Hillbilly Elegy: The Power of an Attachment beyond Mother’s or Father’s

I recently listened to J.D.Vance’s Hillbilly Elegyand given Faith and Family Finding’s recent exploration of attachment research, I found that a blessing for I heard the story differently.

In spite of Appalachian poverty, family violence and addiction, and his mother’s five husbands, Vance and his sister end well: he with a Yale Law degree and a beautiful wife; she with a peaceful marriage.

Despite the violence and drugs, there were two secret ingredients: one, the deep attachment of virtually all in the family of origin to each other, and to their culture and place, and, two, the care of his maternal grandparents, who had overcome, somewhat, their own problems of addiction and violence.  Both grandparents played a big role in Vance’s image of what he could be. They sternly propped him up, always with massive doses of affection and the assurance that he always had a home — their home. ‘Mawmaw’ his grandmother, was the deepest influence. Originally a scandal to her family, pregnant at age 14, she fled Appalachia with her young husband and settled in the booming town of Middletown, Ohio.

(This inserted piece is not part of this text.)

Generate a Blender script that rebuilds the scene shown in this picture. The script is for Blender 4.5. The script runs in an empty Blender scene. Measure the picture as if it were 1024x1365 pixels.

The human heart is made to belong, and Vance was instinctively aware of it throughout his young, struggling childhood.  Though close to going under a few times, he continued to strive. He was bright, both intellectually (Yale Law) and socially (he could read the situations well), but he also had a few saviors, his sister and Mawmaw, who was anchor for them both.  Feeling unprepared for college, he joined the Marines to toughen up. Heart, intellect and a secure base (Mawmaw and the Marines), these have given the world a great talent, who now is devoting himself to helping others have the same.

If you have not read the book, I recommend it.  Ron Howard, whose movie version comes out in 2020, has a good record in directing biographies, letting the truth of the story come out through his lens.

I hope Howard is inspired to explore the life of Vance’s sister Lindsay, who, with a preternatural calm and prudence, repeatedly protected him before his own abilities kicked in.  She went on to marry a good man and raise a sizeable family. Women like her, hidden in the background, constantly build and renew the world.